National's promise to uncap doctors' fees was not exposed. Seventy years ago, Labour established a good socialist system of public funds for people to go to a local doctor, who owned their own businesses (the best of a mixed social economy).
The battle between the state and government has been simple. Labour would say: "We want to give another $10 subsidy for kids, or the elderly, to go to the doctor. Doctors, please pass that money on."
The doctors would say: "We won't accept socialist control."
The Labour government successfully navigated this.
But Labour's decline goes deeper: they became so unified, so good at politics and paying off sector groups in good economic times they missed out on the basic values of working New Zealanders.
Their attacks on National's John Key as a "rich prick" missed the mark.
Working people, the battlers, the lawn-mowing democracy who want their own homes, a holiday in Sydney, want their kids to do better, don't despise success.
They want part of it.
For generations, class envy went upwards.
Poor people looking at the rich and thinking they weren't getting their fair go.
That was true, especially in the closed-economy days, when businesses were subsidised and protected.
Now, class envy doesn't just go upwards, it goes downwards. Battlers, who do everything right, feel they pay too much for sector groups who get handouts, benefits, special considerations they didn't get.
I suspect the biggest swing from Labour to National was the normally reliable migrant and ethnic vote.
The largest meeting of the election cycle was a mass Asian protest against crime in South Auckland.
Immigrants who had nothing when they came to this country, worked hard, started a business, sent their kids to universities to be our doctors, lawyers and accountants, ask: "Why do people who aren't prepared to work keep getting handouts and cultural exceptions?"
Labour, for generations, was the natural liberal home for migrants. National was seen to be unsympathetic, even hostile.
Our greatest Labour leader, Peter Fraser, understood this.
He said how he hated slackers, and if he had his way, slackers would be put in a tank of water and forced to hand-pump the water, and drown if they didn't pull their weight.
Wherever there was a social problem, there was a television campaign and a well-meaning commission whose values often jarred.
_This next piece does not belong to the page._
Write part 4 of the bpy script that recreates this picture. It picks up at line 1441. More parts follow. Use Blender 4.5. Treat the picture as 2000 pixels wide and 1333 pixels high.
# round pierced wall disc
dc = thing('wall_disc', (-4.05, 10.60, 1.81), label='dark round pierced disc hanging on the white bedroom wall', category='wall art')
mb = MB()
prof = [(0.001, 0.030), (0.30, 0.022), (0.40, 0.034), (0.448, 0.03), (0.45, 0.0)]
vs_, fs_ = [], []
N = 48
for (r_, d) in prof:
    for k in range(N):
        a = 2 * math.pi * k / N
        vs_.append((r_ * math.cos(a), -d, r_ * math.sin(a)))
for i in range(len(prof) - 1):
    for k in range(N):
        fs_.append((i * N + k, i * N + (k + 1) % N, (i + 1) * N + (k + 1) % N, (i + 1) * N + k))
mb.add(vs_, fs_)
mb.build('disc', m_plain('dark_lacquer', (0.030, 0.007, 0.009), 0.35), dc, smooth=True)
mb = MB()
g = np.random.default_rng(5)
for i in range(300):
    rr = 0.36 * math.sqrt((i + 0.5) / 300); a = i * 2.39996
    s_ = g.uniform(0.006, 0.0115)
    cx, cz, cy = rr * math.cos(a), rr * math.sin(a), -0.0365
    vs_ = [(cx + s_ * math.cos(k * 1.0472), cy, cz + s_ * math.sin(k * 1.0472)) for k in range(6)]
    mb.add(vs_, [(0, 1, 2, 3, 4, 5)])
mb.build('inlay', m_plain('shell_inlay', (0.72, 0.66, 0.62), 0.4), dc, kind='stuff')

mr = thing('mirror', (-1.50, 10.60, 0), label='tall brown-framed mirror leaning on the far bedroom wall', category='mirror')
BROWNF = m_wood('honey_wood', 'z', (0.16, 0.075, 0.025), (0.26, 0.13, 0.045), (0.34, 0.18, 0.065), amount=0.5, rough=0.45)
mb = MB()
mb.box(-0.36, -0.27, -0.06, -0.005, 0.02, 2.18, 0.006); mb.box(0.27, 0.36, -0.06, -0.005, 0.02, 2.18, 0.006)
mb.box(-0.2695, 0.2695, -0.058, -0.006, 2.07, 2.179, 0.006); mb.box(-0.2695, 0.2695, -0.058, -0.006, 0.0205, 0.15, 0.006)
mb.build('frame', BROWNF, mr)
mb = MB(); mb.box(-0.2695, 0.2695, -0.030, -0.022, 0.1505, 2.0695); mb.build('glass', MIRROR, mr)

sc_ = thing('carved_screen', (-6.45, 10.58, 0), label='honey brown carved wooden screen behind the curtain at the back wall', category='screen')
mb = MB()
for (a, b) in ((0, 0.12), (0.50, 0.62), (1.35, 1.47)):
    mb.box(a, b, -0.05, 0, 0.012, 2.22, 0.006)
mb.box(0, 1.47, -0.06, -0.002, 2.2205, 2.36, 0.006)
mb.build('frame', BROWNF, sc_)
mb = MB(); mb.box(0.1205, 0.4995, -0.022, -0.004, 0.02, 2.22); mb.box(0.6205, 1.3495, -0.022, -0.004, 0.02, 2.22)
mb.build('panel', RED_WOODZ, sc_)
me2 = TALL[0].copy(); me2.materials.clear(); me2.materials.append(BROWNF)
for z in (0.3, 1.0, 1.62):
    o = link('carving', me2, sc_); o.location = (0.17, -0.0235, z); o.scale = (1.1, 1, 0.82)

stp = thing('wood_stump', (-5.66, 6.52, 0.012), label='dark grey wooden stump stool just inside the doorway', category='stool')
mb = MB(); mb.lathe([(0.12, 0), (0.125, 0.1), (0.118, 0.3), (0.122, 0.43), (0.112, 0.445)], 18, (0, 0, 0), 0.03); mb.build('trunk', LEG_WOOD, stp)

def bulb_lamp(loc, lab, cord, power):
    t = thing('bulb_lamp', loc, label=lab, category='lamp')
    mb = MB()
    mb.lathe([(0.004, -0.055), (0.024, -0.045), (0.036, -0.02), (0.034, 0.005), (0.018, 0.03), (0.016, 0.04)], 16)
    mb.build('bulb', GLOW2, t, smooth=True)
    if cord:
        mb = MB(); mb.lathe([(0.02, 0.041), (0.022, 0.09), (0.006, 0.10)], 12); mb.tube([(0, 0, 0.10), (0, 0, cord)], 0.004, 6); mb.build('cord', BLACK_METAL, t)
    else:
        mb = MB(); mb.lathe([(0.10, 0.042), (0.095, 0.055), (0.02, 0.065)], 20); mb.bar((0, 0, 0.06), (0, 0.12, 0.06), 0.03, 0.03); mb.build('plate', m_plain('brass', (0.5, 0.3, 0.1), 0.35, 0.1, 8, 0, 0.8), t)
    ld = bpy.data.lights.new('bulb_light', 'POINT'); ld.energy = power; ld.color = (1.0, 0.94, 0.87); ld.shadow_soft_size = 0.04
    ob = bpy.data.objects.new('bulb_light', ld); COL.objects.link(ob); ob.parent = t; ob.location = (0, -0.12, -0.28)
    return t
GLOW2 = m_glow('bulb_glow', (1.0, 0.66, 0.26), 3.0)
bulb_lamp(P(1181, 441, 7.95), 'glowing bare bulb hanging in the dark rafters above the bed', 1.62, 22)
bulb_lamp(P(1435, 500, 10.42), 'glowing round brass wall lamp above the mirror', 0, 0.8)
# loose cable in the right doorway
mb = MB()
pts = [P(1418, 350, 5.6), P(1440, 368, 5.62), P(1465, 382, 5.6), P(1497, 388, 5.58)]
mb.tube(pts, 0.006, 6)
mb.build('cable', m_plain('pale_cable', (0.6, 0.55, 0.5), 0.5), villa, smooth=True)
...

People groaned when the Children's Commissioner said we had to balance the artistic needs of suburban kids and property rights of homeowners, driving the graffiti debate.
A battler who has taken a second job to build a fence should vote for that?
This was a "values" election as much as a general election.
Labour believes in merit, a fair go, regardless of race, gender, geography, income, or accident of birth.
But that's not how it's seen now.
In Phil Goff and Annette King we have leaders who understand this. They have 13 new MPs, they can win sooner than people think.
But they have to turn the page.
People didn't vote for National because they wanted new faces on the same policies.
I hope National think that, but it will be the global economic situation and the response to this challenge that will decide the next election.
• Mike Moore is a former prime minister of New Zealand and a former director-general of the World Trade Organisation.